Using our specific example, the efficiency calculation looks like:\[\text{Efficiency} = \frac{600 \, \text{J}}{2100 \, \text{J}} = \frac{2}{7}\]When this fraction is converted to a percentage, it equals approximately 28.57%. This value tells us that the engine turns only about 28.57% of the heat it extracts into useful work. Even though the number might not seem exceedingly high, it's important to remember that a significant portion of energy in practical engines goes to waste due to inefficiencies in the system.

First Law of Thermodynamics

The first law of thermodynamics, also known as the law of energy conservation, is central to understanding heat engines. It tells us that the total energy in a closed system is constant. Energy can neither be created nor destroyed, only transferred or converted from one form to another.

For a heat engine, this principle is key in balancing the energy equation. As the engine performs its cycle, the energy input from the hot reservoir \(Q_h\), minus the waste heat expelled \(Q_c\), gives the mechanical work \(W\) done.

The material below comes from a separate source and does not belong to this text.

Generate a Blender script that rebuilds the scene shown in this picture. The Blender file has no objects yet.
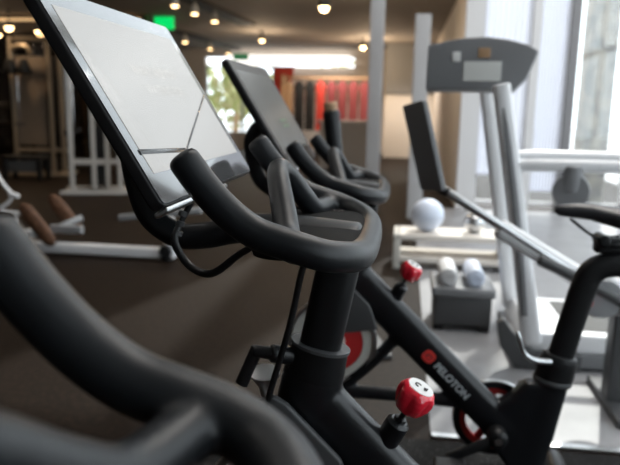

Mathematically, this is stated as:\[W = Q_h - Q_c\]From our exercise:

• Heat extracted from the hot reservoir, \(Q_h = 2100 \, \text{J}\)
• Heat expelled to the cold reservoir, \(Q_c = 1500 \, \text{J}\)
• Therefore, the work done, \(W = 2100 \, \text{J} - 1500 \, \text{J} = 600 \, \text{J}\)

This calculation shows how the first law of thermodynamics keeps track of energy transitions, ensuring that all incoming energy is accounted for either as work performed or as heat expelled.